**Direction**. Retype each line of the listing below, from the first through the one holding "S = bpy.context.scene", with no other lines.

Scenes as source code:
□ □ □ □ □ □ □

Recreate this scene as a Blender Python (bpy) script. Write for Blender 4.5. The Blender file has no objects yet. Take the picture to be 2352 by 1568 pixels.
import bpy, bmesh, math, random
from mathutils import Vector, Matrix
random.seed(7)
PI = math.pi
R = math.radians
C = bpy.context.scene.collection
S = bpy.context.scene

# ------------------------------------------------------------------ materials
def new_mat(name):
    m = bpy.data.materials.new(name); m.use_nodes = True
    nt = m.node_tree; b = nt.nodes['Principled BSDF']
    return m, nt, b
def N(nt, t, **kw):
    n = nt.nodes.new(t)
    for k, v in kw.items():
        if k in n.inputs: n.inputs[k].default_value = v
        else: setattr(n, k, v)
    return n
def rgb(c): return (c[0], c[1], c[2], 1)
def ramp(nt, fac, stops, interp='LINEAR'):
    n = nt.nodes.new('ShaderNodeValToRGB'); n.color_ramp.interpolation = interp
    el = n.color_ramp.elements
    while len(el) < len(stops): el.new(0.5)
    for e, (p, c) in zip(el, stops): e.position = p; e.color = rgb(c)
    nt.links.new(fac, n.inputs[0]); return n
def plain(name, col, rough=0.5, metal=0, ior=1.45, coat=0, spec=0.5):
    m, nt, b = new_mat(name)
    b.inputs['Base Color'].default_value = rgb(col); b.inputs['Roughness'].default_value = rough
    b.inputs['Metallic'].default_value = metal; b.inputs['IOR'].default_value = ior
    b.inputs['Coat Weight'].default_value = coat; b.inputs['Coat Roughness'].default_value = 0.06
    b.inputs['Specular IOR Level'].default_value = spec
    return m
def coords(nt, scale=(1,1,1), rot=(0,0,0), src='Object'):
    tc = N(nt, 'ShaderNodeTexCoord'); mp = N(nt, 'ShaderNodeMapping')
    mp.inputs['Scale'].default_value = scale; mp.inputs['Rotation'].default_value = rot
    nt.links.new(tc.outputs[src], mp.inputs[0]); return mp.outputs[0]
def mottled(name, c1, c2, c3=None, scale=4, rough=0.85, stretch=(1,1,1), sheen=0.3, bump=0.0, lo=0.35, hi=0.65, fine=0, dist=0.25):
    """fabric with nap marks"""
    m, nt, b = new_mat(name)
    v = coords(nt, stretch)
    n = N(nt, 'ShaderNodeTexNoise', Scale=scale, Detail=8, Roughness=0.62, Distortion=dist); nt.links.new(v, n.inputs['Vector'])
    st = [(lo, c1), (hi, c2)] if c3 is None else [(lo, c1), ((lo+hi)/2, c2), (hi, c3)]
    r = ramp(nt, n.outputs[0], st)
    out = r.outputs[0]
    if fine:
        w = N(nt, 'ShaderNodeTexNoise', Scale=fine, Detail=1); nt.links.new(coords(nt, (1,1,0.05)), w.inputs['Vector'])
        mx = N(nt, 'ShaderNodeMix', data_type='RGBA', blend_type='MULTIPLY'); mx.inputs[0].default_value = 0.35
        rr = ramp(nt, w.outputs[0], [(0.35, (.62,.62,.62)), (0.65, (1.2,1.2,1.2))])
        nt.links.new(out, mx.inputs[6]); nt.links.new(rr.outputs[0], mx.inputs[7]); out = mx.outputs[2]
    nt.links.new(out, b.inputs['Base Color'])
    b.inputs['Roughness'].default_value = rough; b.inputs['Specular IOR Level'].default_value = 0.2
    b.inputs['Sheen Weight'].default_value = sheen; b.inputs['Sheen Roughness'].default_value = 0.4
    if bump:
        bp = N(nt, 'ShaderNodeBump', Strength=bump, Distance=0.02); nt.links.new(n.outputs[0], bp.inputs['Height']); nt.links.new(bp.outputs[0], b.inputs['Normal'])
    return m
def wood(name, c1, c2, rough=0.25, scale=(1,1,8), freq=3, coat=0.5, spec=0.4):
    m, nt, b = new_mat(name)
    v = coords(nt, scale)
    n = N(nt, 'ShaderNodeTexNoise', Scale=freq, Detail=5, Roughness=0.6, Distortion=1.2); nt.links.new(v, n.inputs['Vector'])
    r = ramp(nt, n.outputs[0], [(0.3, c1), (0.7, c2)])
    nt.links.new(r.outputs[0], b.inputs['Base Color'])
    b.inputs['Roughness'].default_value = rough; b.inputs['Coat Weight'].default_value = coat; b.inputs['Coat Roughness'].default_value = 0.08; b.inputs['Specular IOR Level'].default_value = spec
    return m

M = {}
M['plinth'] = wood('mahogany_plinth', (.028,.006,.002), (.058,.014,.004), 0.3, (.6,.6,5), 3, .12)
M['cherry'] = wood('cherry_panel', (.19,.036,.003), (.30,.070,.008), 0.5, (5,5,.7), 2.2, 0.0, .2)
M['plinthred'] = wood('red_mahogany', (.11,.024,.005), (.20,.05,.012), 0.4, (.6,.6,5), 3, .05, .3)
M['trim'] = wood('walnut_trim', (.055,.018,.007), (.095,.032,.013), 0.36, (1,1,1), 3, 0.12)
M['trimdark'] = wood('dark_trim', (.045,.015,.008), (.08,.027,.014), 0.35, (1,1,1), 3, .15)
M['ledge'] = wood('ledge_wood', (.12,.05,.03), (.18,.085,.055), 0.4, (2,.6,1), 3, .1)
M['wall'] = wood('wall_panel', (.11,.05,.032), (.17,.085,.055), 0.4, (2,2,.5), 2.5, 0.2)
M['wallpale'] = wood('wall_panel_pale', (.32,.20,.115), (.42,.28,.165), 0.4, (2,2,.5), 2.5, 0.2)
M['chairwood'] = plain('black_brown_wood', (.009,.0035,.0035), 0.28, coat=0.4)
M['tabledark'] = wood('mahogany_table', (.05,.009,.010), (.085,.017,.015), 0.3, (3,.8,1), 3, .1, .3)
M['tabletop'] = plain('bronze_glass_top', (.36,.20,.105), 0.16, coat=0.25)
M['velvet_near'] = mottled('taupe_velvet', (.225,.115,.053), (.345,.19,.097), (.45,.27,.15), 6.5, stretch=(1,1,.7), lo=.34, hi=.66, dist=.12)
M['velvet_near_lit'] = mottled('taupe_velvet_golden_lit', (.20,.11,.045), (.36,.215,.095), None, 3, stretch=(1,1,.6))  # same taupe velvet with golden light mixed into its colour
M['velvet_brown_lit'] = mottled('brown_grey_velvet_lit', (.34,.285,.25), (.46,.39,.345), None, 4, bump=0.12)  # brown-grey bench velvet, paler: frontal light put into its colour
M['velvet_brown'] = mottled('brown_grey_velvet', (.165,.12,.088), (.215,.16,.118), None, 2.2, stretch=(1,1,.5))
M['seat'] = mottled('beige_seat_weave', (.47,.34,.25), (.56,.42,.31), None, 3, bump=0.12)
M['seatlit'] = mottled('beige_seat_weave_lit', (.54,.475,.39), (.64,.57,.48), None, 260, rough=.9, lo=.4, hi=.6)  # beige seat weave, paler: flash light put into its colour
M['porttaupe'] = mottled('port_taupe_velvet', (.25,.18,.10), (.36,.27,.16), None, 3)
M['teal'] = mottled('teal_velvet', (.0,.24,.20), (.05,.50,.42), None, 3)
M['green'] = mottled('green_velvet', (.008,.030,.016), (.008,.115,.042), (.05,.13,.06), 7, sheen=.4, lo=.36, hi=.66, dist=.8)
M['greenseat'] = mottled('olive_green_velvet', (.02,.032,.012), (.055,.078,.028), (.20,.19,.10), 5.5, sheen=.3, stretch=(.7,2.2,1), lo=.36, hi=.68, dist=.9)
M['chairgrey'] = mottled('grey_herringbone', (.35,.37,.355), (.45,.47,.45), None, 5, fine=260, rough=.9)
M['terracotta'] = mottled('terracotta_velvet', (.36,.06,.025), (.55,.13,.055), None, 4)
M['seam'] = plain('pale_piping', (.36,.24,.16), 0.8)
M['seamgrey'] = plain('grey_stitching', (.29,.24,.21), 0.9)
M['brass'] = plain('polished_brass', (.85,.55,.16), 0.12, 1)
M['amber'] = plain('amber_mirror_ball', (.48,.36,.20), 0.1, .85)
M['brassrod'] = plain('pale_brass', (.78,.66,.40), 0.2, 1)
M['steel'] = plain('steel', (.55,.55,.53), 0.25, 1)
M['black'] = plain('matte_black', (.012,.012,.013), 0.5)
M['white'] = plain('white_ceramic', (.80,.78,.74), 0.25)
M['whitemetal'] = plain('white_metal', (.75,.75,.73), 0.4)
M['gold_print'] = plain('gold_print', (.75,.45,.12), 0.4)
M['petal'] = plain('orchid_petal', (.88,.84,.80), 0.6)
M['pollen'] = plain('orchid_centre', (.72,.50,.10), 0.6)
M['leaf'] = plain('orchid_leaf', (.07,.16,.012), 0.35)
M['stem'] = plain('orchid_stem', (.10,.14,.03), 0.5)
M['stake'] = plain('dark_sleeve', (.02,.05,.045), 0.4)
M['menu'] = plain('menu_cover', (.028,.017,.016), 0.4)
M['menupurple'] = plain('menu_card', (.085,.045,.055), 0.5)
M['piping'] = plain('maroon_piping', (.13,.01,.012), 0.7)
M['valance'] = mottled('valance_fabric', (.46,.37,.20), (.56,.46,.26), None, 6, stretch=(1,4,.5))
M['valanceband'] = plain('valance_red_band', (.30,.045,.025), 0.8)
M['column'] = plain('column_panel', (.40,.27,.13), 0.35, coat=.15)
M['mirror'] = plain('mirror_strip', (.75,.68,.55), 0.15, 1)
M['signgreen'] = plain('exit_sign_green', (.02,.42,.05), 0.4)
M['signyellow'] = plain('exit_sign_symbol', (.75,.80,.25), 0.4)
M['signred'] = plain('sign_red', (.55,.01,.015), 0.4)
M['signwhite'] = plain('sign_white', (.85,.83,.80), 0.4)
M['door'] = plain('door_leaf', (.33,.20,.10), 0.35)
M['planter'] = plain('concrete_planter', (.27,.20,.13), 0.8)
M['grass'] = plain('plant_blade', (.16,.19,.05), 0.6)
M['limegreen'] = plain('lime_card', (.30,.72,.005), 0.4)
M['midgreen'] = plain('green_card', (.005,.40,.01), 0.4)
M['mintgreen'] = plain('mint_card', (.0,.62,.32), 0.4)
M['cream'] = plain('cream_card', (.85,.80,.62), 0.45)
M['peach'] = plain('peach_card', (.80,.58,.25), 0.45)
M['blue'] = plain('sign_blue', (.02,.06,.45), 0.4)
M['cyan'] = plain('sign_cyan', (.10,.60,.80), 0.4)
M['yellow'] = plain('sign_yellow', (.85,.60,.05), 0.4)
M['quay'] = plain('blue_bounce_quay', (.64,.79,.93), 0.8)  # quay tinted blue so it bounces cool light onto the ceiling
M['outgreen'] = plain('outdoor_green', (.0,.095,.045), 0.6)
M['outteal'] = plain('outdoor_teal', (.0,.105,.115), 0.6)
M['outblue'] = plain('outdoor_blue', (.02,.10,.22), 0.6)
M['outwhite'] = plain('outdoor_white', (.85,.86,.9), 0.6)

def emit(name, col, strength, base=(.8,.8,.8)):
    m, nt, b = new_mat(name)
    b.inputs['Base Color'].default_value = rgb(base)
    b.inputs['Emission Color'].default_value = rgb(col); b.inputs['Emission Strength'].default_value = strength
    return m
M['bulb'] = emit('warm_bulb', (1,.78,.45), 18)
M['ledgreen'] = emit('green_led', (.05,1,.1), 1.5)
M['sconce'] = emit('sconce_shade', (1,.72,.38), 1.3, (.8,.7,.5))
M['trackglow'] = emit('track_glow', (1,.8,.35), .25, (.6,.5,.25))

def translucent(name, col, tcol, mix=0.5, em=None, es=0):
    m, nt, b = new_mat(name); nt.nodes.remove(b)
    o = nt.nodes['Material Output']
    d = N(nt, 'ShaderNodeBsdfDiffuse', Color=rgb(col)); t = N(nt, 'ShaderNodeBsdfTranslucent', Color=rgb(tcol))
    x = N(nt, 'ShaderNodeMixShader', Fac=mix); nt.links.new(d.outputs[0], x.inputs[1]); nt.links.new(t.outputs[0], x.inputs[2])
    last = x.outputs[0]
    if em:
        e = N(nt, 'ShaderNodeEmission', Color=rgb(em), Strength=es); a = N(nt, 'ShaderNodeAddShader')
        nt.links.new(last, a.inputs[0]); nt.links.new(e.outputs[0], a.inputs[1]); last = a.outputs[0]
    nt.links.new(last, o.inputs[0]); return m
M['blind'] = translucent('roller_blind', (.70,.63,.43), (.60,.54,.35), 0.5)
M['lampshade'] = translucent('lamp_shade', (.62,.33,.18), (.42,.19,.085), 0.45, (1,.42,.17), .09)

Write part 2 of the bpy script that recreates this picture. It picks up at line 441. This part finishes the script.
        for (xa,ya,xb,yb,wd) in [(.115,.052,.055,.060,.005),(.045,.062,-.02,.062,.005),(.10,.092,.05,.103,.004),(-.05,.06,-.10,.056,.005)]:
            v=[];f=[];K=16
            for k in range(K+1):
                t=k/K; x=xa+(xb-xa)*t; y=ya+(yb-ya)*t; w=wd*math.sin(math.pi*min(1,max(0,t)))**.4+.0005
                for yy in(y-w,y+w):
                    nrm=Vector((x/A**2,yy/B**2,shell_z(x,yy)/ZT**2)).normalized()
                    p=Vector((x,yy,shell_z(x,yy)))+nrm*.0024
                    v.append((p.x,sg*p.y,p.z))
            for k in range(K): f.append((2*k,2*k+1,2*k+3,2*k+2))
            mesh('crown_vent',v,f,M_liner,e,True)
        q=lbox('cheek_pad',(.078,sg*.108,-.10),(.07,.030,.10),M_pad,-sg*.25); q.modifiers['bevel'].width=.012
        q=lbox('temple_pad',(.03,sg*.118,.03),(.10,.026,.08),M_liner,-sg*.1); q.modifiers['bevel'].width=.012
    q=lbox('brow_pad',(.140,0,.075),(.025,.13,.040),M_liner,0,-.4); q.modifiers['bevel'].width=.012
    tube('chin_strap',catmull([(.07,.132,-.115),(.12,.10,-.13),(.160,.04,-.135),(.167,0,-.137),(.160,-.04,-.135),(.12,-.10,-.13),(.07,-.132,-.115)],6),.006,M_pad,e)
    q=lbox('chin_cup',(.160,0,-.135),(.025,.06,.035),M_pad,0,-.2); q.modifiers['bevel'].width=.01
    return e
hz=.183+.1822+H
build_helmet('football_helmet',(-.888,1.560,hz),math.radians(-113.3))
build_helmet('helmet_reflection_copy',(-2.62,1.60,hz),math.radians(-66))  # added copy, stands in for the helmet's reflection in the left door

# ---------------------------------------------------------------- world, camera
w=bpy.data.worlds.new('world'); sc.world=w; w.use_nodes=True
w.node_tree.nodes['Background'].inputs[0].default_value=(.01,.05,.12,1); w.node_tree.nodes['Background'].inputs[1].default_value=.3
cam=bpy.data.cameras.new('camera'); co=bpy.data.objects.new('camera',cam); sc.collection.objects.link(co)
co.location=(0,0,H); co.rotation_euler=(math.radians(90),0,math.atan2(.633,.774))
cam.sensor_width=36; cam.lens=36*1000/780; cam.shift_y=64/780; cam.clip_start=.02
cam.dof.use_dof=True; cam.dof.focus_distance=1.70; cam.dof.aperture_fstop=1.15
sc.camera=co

□ □ □ □ □ □ □

**Answer below**.
Recreate this scene as a Blender Python (bpy) script. Write for Blender 4.5. The Blender file has no objects yet. Take the picture to be 2352 by 1568 pixels.
import bpy, bmesh, math, random
from mathutils import Vector, Matrix
random.seed(7)
PI = math.pi
R = math.radians
C = bpy.context.scene.collection
S = bpy.context.scene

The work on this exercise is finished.